MATERIAL FOR THE TASK>
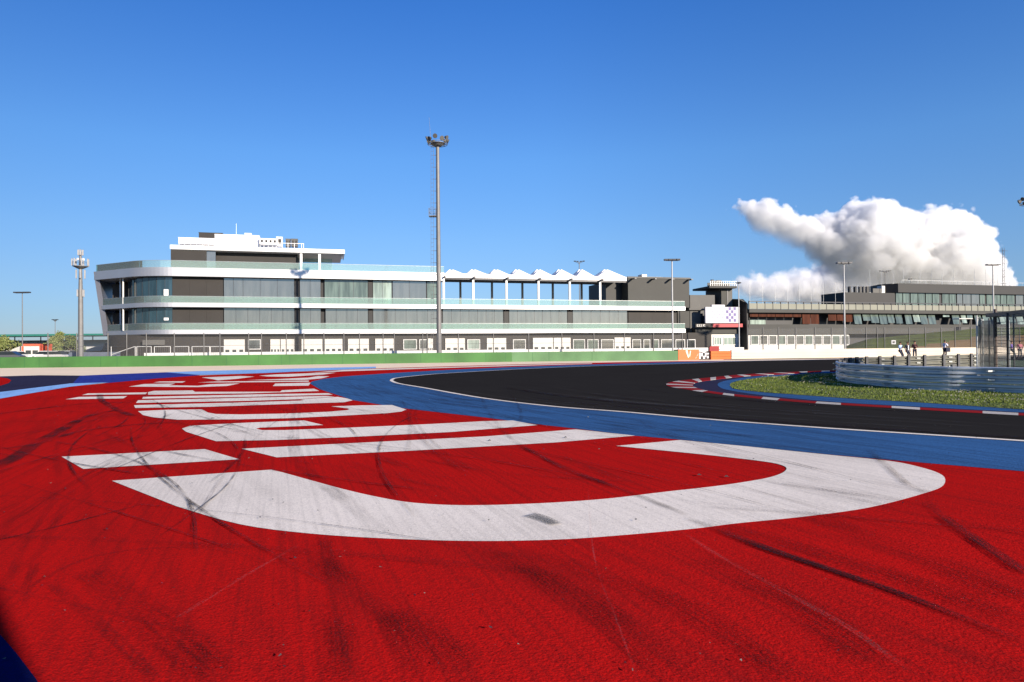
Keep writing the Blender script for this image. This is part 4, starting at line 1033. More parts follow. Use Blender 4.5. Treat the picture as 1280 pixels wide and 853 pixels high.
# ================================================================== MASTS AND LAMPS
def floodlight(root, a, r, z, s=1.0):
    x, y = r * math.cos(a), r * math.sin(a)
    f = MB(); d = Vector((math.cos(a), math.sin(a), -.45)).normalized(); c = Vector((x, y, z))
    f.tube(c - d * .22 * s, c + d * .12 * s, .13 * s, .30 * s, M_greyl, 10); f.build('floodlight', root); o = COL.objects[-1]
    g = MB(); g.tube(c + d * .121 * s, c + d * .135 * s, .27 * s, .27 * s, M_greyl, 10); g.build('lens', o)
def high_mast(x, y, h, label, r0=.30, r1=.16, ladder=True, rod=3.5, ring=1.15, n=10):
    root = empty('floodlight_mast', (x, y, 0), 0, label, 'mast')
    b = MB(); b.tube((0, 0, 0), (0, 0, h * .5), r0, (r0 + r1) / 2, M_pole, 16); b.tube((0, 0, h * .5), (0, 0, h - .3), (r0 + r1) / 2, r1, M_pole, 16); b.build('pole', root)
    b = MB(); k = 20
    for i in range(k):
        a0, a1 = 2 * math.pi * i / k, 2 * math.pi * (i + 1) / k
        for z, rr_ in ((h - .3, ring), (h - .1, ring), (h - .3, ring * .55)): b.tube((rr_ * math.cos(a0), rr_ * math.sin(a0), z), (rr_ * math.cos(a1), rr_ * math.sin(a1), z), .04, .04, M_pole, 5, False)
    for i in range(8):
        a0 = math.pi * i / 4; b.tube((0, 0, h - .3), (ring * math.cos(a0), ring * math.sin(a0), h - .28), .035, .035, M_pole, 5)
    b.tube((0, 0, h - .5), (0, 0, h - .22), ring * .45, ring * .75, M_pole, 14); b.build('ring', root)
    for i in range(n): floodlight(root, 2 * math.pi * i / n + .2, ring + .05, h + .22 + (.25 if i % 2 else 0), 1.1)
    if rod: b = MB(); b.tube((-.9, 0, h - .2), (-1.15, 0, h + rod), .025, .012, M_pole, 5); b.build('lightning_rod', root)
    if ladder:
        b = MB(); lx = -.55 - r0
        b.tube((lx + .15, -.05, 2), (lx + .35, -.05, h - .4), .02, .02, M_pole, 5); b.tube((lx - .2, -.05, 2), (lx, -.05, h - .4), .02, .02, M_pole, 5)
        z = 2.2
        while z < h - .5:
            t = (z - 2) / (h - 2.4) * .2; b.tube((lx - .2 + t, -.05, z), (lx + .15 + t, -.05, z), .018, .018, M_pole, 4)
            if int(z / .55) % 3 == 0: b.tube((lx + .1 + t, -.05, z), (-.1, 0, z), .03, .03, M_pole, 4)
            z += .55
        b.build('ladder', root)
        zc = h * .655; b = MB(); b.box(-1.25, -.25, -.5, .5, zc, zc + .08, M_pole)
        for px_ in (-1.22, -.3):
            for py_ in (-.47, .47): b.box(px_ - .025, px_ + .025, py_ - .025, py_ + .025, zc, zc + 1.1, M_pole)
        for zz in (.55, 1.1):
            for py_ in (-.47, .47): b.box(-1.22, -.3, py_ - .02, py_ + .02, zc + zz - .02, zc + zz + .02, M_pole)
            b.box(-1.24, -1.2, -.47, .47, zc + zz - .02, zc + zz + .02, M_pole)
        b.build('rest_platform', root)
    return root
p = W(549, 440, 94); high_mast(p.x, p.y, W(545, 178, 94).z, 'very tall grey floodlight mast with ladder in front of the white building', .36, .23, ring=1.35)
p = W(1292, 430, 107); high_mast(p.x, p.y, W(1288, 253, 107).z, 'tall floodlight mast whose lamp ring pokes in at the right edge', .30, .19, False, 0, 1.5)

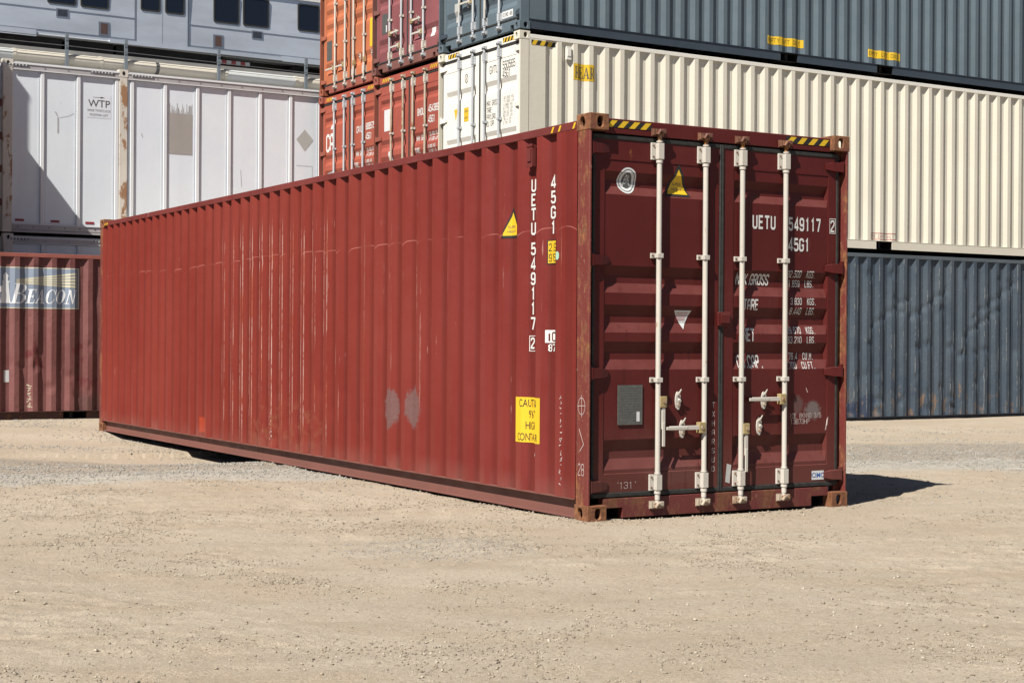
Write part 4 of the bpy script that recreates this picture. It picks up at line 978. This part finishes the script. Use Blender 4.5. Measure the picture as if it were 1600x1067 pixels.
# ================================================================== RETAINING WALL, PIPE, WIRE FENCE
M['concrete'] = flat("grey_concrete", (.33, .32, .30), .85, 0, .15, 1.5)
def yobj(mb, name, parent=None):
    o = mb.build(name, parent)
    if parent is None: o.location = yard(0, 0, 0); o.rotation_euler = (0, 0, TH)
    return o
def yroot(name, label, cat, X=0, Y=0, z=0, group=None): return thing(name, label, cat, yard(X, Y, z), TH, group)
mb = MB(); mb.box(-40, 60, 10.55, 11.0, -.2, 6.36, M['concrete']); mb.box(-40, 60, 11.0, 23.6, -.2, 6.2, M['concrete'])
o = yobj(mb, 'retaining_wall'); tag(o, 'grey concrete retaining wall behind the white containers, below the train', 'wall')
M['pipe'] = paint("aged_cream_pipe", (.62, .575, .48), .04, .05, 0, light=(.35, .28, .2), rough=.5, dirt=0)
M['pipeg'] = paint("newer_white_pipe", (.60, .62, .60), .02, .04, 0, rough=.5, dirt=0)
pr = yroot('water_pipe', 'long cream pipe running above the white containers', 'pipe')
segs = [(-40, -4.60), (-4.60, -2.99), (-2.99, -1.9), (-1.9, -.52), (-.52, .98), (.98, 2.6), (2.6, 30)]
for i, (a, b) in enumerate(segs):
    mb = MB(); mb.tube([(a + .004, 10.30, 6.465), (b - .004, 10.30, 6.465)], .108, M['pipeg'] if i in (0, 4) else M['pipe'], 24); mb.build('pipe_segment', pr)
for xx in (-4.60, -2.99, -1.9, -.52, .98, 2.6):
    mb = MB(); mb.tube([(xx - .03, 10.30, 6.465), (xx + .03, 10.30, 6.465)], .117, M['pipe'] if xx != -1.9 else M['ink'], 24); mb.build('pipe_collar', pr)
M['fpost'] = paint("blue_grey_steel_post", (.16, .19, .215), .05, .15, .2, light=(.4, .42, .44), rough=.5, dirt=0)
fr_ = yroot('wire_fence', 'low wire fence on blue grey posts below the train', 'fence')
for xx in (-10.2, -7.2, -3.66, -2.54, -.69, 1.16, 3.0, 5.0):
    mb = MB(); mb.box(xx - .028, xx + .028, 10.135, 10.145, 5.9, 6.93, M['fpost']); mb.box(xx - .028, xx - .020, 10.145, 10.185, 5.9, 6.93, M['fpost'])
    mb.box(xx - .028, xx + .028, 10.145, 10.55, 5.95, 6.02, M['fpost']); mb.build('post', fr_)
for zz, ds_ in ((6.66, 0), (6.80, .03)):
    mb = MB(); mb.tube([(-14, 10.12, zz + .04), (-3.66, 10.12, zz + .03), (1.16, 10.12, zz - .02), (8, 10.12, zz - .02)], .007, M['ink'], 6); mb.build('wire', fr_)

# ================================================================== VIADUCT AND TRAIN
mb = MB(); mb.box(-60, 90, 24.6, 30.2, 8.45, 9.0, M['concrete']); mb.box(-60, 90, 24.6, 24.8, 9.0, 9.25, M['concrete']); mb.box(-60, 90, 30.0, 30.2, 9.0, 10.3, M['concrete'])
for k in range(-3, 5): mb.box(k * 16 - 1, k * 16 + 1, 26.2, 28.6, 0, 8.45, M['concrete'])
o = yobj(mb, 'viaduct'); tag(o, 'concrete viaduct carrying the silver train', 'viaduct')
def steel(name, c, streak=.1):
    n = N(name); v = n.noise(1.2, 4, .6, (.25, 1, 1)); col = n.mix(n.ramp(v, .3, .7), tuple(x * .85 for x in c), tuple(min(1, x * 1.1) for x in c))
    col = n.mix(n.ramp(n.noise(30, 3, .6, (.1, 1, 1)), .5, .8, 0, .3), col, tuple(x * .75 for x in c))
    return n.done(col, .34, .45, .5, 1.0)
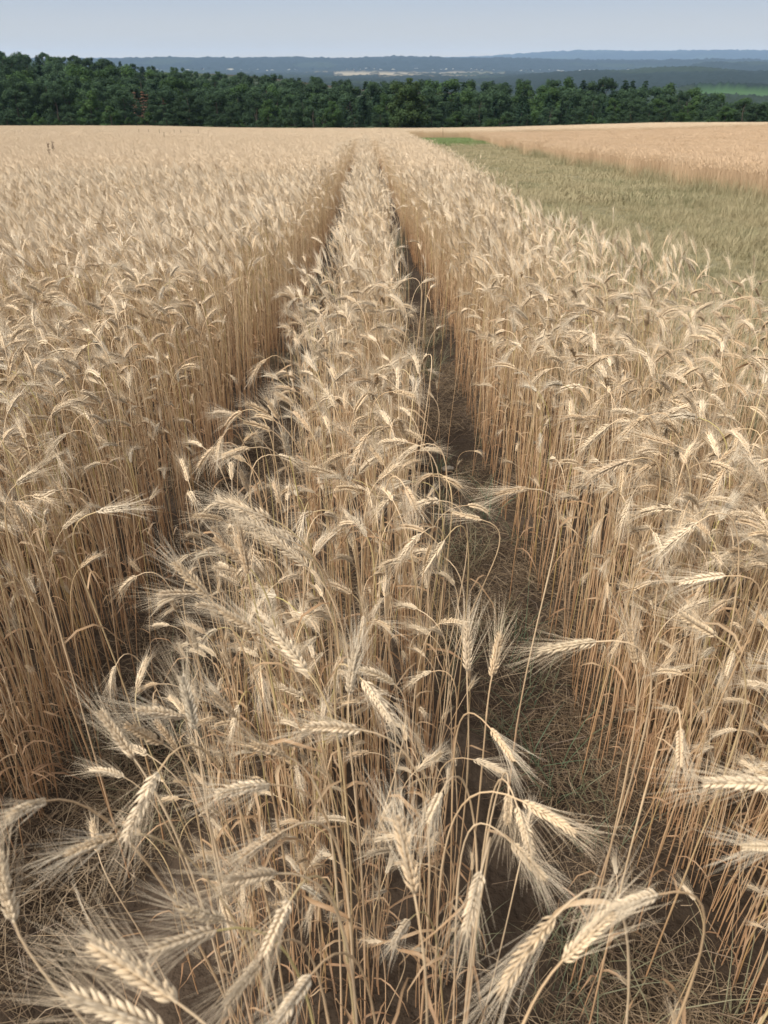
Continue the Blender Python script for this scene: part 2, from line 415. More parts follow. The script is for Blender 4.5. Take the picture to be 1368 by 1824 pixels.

THE PROBLEM>
Find the word "this" in the entries above and gather every line that holds it.

COMPLETE OUTPUT>
Keep writing the Blender script for this image. This is part 4, starting at line 1033. More parts follow. Use Blender 4.5. Treat the picture as 1280 pixels wide and 853 pixels high.
Write part 4 of the bpy script that recreates this picture. It picks up at line 978. This part finishes the script. Use Blender 4.5. Measure the picture as if it were 1600x1067 pixels.
Continue the Blender Python script for this scene: part 2, from line 415. More parts follow. The script is for Blender 4.5. Take the picture to be 1368 by 1824 pixels.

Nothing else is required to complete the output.